#### Material:
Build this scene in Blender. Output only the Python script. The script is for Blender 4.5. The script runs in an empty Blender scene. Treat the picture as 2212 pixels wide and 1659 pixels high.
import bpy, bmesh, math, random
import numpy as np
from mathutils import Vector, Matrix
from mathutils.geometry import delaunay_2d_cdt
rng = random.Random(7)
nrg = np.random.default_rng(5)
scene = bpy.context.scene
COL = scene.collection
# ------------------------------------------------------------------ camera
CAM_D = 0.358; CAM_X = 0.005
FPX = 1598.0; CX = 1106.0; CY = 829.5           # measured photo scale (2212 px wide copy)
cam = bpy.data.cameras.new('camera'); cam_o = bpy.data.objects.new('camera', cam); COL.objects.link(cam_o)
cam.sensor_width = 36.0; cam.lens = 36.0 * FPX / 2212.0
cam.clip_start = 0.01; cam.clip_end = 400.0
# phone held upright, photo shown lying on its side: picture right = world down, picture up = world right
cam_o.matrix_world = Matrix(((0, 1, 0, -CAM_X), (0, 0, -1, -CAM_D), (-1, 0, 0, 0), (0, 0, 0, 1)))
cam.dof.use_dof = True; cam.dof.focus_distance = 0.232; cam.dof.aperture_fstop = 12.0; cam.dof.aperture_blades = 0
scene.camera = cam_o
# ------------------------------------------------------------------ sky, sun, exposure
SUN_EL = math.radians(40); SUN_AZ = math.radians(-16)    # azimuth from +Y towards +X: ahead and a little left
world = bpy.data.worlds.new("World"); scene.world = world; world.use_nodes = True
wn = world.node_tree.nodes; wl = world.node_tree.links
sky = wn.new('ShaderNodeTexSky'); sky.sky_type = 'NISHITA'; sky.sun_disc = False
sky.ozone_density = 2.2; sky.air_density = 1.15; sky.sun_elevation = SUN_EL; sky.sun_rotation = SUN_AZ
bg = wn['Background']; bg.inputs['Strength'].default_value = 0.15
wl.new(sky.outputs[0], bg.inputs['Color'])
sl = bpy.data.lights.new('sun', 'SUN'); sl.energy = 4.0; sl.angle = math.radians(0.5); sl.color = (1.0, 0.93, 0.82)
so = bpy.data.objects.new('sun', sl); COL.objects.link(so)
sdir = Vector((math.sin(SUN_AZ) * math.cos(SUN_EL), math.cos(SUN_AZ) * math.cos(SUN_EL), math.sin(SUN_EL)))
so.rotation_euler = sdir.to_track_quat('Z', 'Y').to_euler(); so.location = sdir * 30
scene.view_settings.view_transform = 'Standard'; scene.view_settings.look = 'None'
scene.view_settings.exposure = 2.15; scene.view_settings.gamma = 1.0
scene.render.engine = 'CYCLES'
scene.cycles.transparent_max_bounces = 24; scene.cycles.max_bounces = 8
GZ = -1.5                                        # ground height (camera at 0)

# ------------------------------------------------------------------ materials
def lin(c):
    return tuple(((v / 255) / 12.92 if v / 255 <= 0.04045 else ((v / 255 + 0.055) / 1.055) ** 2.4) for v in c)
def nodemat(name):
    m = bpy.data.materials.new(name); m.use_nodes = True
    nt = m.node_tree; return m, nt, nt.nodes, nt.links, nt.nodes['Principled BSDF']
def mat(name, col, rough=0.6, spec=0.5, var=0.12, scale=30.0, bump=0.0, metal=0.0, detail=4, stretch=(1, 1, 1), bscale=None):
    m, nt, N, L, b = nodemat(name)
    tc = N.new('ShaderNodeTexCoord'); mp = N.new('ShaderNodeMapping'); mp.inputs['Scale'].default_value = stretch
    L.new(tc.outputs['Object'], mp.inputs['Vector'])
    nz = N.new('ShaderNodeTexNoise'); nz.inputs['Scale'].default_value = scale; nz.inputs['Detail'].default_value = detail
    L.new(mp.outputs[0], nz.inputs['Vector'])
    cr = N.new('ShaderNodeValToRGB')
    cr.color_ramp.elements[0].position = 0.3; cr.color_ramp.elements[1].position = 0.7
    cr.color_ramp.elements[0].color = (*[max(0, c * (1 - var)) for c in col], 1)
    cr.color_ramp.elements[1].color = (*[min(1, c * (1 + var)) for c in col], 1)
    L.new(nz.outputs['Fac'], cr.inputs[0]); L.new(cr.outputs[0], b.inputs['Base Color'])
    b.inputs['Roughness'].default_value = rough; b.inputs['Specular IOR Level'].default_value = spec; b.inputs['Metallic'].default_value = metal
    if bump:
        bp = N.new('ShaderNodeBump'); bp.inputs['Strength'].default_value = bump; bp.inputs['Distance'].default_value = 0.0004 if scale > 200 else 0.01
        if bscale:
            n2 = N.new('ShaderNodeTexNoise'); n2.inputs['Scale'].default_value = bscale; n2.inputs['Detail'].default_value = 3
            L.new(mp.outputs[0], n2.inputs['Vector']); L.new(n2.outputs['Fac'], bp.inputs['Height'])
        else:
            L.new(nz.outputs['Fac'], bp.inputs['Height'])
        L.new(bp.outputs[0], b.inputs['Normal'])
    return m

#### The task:
Write the material out exactly, with nothing left out.

#### Reply:
Build this scene in Blender. Output only the Python script. The script is for Blender 4.5. The script runs in an empty Blender scene. Treat the picture as 2212 pixels wide and 1659 pixels high.
import bpy, bmesh, math, random
import numpy as np
from mathutils import Vector, Matrix
from mathutils.geometry import delaunay_2d_cdt
rng = random.Random(7)
nrg = np.random.default_rng(5)
scene = bpy.context.scene
COL = scene.collection
# ------------------------------------------------------------------ camera
CAM_D = 0.358; CAM_X = 0.005
FPX = 1598.0; CX = 1106.0; CY = 829.5           # measured photo scale (2212 px wide copy)
cam = bpy.data.cameras.new('camera'); cam_o = bpy.data.objects.new('camera', cam); COL.objects.link(cam_o)
cam.sensor_width = 36.0; cam.lens = 36.0 * FPX / 2212.0
cam.clip_start = 0.01; cam.clip_end = 400.0
# phone held upright, photo shown lying on its side: picture right = world down, picture up = world right
cam_o.matrix_world = Matrix(((0, 1, 0, -CAM_X), (0, 0, -1, -CAM_D), (-1, 0, 0, 0), (0, 0, 0, 1)))
cam.dof.use_dof = True; cam.dof.focus_distance = 0.232; cam.dof.aperture_fstop = 12.0; cam.dof.aperture_blades = 0
scene.camera = cam_o
# ------------------------------------------------------------------ sky, sun, exposure
SUN_EL = math.radians(40); SUN_AZ = math.radians(-16)    # azimuth from +Y towards +X: ahead and a little left
world = bpy.data.worlds.new("World"); scene.world = world; world.use_nodes = True
wn = world.node_tree.nodes; wl = world.node_tree.links
sky = wn.new('ShaderNodeTexSky'); sky.sky_type = 'NISHITA'; sky.sun_disc = False
sky.ozone_density = 2.2; sky.air_density = 1.15; sky.sun_elevation = SUN_EL; sky.sun_rotation = SUN_AZ
bg = wn['Background']; bg.inputs['Strength'].default_value = 0.15
wl.new(sky.outputs[0], bg.inputs['Color'])
sl = bpy.data.lights.new('sun', 'SUN'); sl.energy = 4.0; sl.angle = math.radians(0.5); sl.color = (1.0, 0.93, 0.82)
so = bpy.data.objects.new('sun', sl); COL.objects.link(so)
sdir = Vector((math.sin(SUN_AZ) * math.cos(SUN_EL), math.cos(SUN_AZ) * math.cos(SUN_EL), math.sin(SUN_EL)))
so.rotation_euler = sdir.to_track_quat('Z', 'Y').to_euler(); so.location = sdir * 30
scene.view_settings.view_transform = 'Standard'; scene.view_settings.look = 'None'
scene.view_settings.exposure = 2.15; scene.view_settings.gamma = 1.0
scene.render.engine = 'CYCLES'
scene.cycles.transparent_max_bounces = 24; scene.cycles.max_bounces = 8
GZ = -1.5                                        # ground height (camera at 0)

# ------------------------------------------------------------------ materials
def lin(c):
    return tuple(((v / 255) / 12.92 if v / 255 <= 0.04045 else ((v / 255 + 0.055) / 1.055) ** 2.4) for v in c)
def nodemat(name):
    m = bpy.data.materials.new(name); m.use_nodes = True
    nt = m.node_tree; return m, nt, nt.nodes, nt.links, nt.nodes['Principled BSDF']
def mat(name, col, rough=0.6, spec=0.5, var=0.12, scale=30.0, bump=0.0, metal=0.0, detail=4, stretch=(1, 1, 1), bscale=None):
    m, nt, N, L, b = nodemat(name)
    tc = N.new('ShaderNodeTexCoord'); mp = N.new('ShaderNodeMapping'); mp.inputs['Scale'].default_value = stretch
    L.new(tc.outputs['Object'], mp.inputs['Vector'])
    nz = N.new('ShaderNodeTexNoise'); nz.inputs['Scale'].default_value = scale; nz.inputs['Detail'].default_value = detail
    L.new(mp.outputs[0], nz.inputs['Vector'])
    cr = N.new('ShaderNodeValToRGB')
    cr.color_ramp.elements[0].position = 0.3; cr.color_ramp.elements[1].position = 0.7
    cr.color_ramp.elements[0].color = (*[max(0, c * (1 - var)) for c in col], 1)
    cr.color_ramp.elements[1].color = (*[min(1, c * (1 + var)) for c in col], 1)
    L.new(nz.outputs['Fac'], cr.inputs[0]); L.new(cr.outputs[0], b.inputs['Base Color'])
    b.inputs['Roughness'].default_value = rough; b.inputs['Specular IOR Level'].default_value = spec; b.inputs['Metallic'].default_value = metal
    if bump:
        bp = N.new('ShaderNodeBump'); bp.inputs['Strength'].default_value = bump; bp.inputs['Distance'].default_value = 0.0004 if scale > 200 else 0.01
        if bscale:
            n2 = N.new('ShaderNodeTexNoise'); n2.inputs['Scale'].default_value = bscale; n2.inputs['Detail'].default_value = 3
            L.new(mp.outputs[0], n2.inputs['Vector']); L.new(n2.outputs['Fac'], bp.inputs['Height'])
        else:
            L.new(nz.outputs['Fac'], bp.inputs['Height'])
        L.new(bp.outputs[0], b.inputs['Normal'])
    return m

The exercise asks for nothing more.